[TASK STATEMENT]: Skip the pictures. Transcribe the rest of the data below without changing a word.

[COLLECTED MATERIAL]:
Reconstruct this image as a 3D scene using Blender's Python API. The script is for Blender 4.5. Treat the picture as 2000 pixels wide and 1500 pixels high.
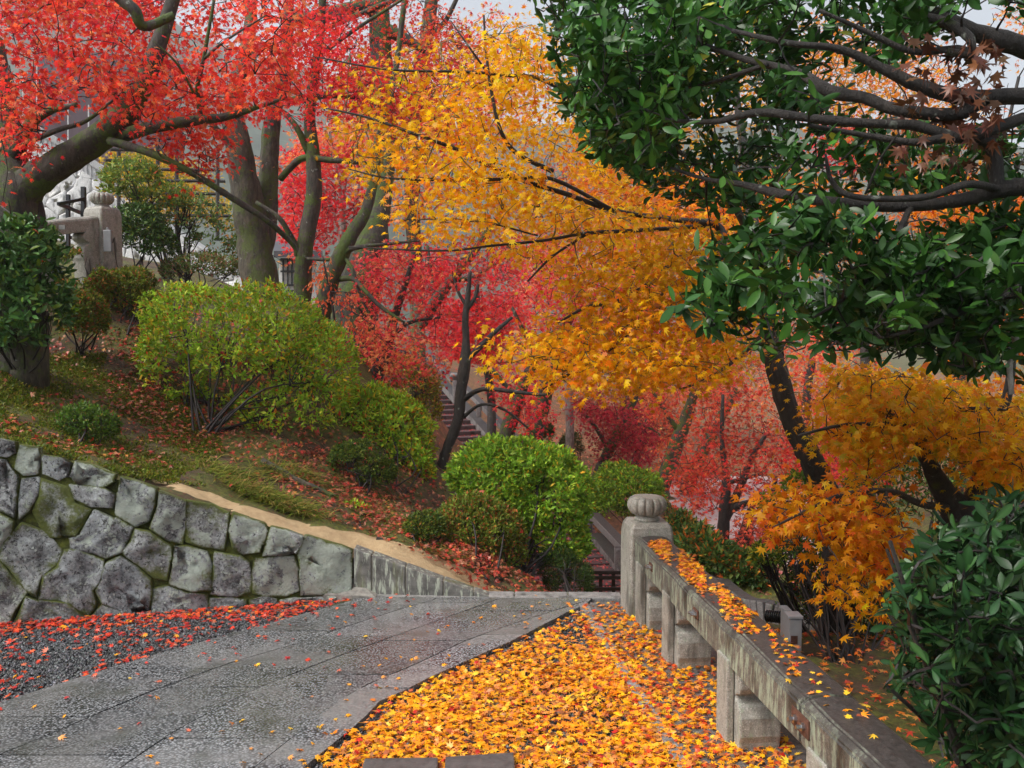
import bpy, bmesh, math
import numpy as np
from mathutils import Vector, Matrix

# ------------------------------------------------------------------ scene, camera, sky, sun, exposure
for o in list(bpy.data.objects):
    bpy.data.objects.remove(o)
SC = bpy.context.scene
COL = SC.collection
FOC = 1800.0                       # focal length in pixels of the 2000 px wide photograph
EYE = np.array([0.0, 0.0, 1.9])
PITCH = math.atan(110 / FOC)
cam_d = bpy.data.cameras.new('camera')
cam_d.sensor_width = 36.0
cam_d.lens = 36.0 * FOC / 2000.0
cam_d.clip_start = 0.05
cam_d.clip_end = 2000
cam = bpy.data.objects.new('camera', cam_d)
cam.location = EYE
cam.rotation_euler = (math.pi / 2 - PITCH, 0, 0)
COL.objects.link(cam)
SC.camera = cam

SUN_EL, SUN_AZ = math.radians(52), math.radians(246)      # azimuth measured clockwise from +Y: behind the camera, left
world = bpy.data.worlds.new('World')
SC.world = world
world.use_nodes = True
wn = world.node_tree
wn.nodes.clear()
w_out = wn.nodes.new('ShaderNodeOutputWorld')
w_bg = wn.nodes.new('ShaderNodeBackground')
w_sky = wn.nodes.new('ShaderNodeTexSky')
w_sky.sky_type = 'NISHITA'
w_sky.sun_disc = False
w_sky.sun_elevation = SUN_EL
w_sky.sun_rotation = SUN_AZ
w_sky.air_density = 1.0
w_sky.dust_density = 4.0
w_hs = wn.nodes.new('ShaderNodeHueSaturation')             # even cloud cover: the sky loses most of its blue
w_hs.inputs['Saturation'].default_value = 0.38
w_bg.inputs['Strength'].default_value = 0.115
wn.links.new(w_sky.outputs[0], w_hs.inputs['Color'])
wn.links.new(w_hs.outputs[0], w_bg.inputs['Color'])
wn.links.new(w_bg.outputs[0], w_out.inputs['Surface'])

sun_d = bpy.data.lights.new('sun', 'SUN')
sun_d.energy = 1.5
sun_d.angle = math.radians(32)
sun_d.color = (1.0, 0.96, 0.9)
sun = bpy.data.objects.new('sun', sun_d)
sdir = Vector((math.sin(SUN_AZ) * math.cos(SUN_EL), math.cos(SUN_AZ) * math.cos(SUN_EL), math.sin(SUN_EL)))
sun.rotation_euler = (-sdir).to_track_quat('-Z', 'Y').to_euler()
sun.location = (0, 0, 30)
COL.objects.link(sun)

SC.view_settings.view_transform = 'Standard'
SC.view_settings.look = 'None'
SC.view_settings.exposure = 0.98
SC.view_settings.gamma = 1.0
SC.view_settings.use_curve_mapping = False
SC.render.engine = 'CYCLES'
SC.cycles.max_bounces = 8
SC.cycles.diffuse_bounces = 6
SC.cycles.glossy_bounces = 2
SC.cycles.transmission_bounces = 6
SC.cycles.volume_bounces = 1
SC.cycles.use_denoising = True

# ------------------------------------------------------------------ helpers
rng = np.random.default_rng(11)
CP, SP = math.cos(PITCH), math.sin(PITCH)
FWD = np.array([0, CP, -SP]); UPV = np.array([0, SP, CP]); RGT = np.array([1.0, 0, 0])

def ray(px, py):
    px = np.asarray(px, float); py = np.asarray(py, float)
    return ((px - 1000) / FOC)[..., None] * RGT + ((750 - py) / FOC)[..., None] * UPV + FWD

def P(px, py, D):
    return EYE + np.asarray(D, float)[..., None] * ray(px, py)

def G(px, py, z=0.0):
    r = ray(px, py)
    t = (z - EYE[2]) / r[..., 2]
    return EYE + t[..., None] * r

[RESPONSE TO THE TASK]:
Reconstruct this image as a 3D scene using Blender's Python API. The script is for Blender 4.5. Treat the picture as 2000 pixels wide and 1500 pixels high.
import bpy, bmesh, math
import numpy as np
from mathutils import Vector, Matrix

# ------------------------------------------------------------------ scene, camera, sky, sun, exposure
for o in list(bpy.data.objects):
    bpy.data.objects.remove(o)
SC = bpy.context.scene
COL = SC.collection
FOC = 1800.0                       # focal length in pixels of the 2000 px wide photograph
EYE = np.array([0.0, 0.0, 1.9])
PITCH = math.atan(110 / FOC)
cam_d = bpy.data.cameras.new('camera')
cam_d.sensor_width = 36.0
cam_d.lens = 36.0 * FOC / 2000.0
cam_d.clip_start = 0.05
cam_d.clip_end = 2000
cam = bpy.data.objects.new('camera', cam_d)
cam.location = EYE
cam.rotation_euler = (math.pi / 2 - PITCH, 0, 0)
COL.objects.link(cam)
SC.camera = cam

SUN_EL, SUN_AZ = math.radians(52), math.radians(246)      # azimuth measured clockwise from +Y: behind the camera, left
world = bpy.data.worlds.new('World')
SC.world = world
world.use_nodes = True
wn = world.node_tree
wn.nodes.clear()
w_out = wn.nodes.new('ShaderNodeOutputWorld')
w_bg = wn.nodes.new('ShaderNodeBackground')
w_sky = wn.nodes.new('ShaderNodeTexSky')
w_sky.sky_type = 'NISHITA'
w_sky.sun_disc = False
w_sky.sun_elevation = SUN_EL
w_sky.sun_rotation = SUN_AZ
w_sky.air_density = 1.0
w_sky.dust_density = 4.0
w_hs = wn.nodes.new('ShaderNodeHueSaturation')             # even cloud cover: the sky loses most of its blue
w_hs.inputs['Saturation'].default_value = 0.38
w_bg.inputs['Strength'].default_value = 0.115
wn.links.new(w_sky.outputs[0], w_hs.inputs['Color'])
wn.links.new(w_hs.outputs[0], w_bg.inputs['Color'])
wn.links.new(w_bg.outputs[0], w_out.inputs['Surface'])

sun_d = bpy.data.lights.new('sun', 'SUN')
sun_d.energy = 1.5
sun_d.angle = math.radians(32)
sun_d.color = (1.0, 0.96, 0.9)
sun = bpy.data.objects.new('sun', sun_d)
sdir = Vector((math.sin(SUN_AZ) * math.cos(SUN_EL), math.cos(SUN_AZ) * math.cos(SUN_EL), math.sin(SUN_EL)))
sun.rotation_euler = (-sdir).to_track_quat('-Z', 'Y').to_euler()
sun.location = (0, 0, 30)
COL.objects.link(sun)

SC.view_settings.view_transform = 'Standard'
SC.view_settings.look = 'None'
SC.view_settings.exposure = 0.98
SC.view_settings.gamma = 1.0
SC.view_settings.use_curve_mapping = False
SC.render.engine = 'CYCLES'
SC.cycles.max_bounces = 8
SC.cycles.diffuse_bounces = 6
SC.cycles.glossy_bounces = 2
SC.cycles.transmission_bounces = 6
SC.cycles.volume_bounces = 1
SC.cycles.use_denoising = True

# ------------------------------------------------------------------ helpers
rng = np.random.default_rng(11)
CP, SP = math.cos(PITCH), math.sin(PITCH)
FWD = np.array([0, CP, -SP]); UPV = np.array([0, SP, CP]); RGT = np.array([1.0, 0, 0])

def ray(px, py):
    px = np.asarray(px, float); py = np.asarray(py, float)
    return ((px - 1000) / FOC)[..., None] * RGT + ((750 - py) / FOC)[..., None] * UPV + FWD

def P(px, py, D):
    return EYE + np.asarray(D, float)[..., None] * ray(px, py)

def G(px, py, z=0.0):
    r = ray(px, py)
    t = (z - EYE[2]) / r[..., 2]
    return EYE + t[..., None] * r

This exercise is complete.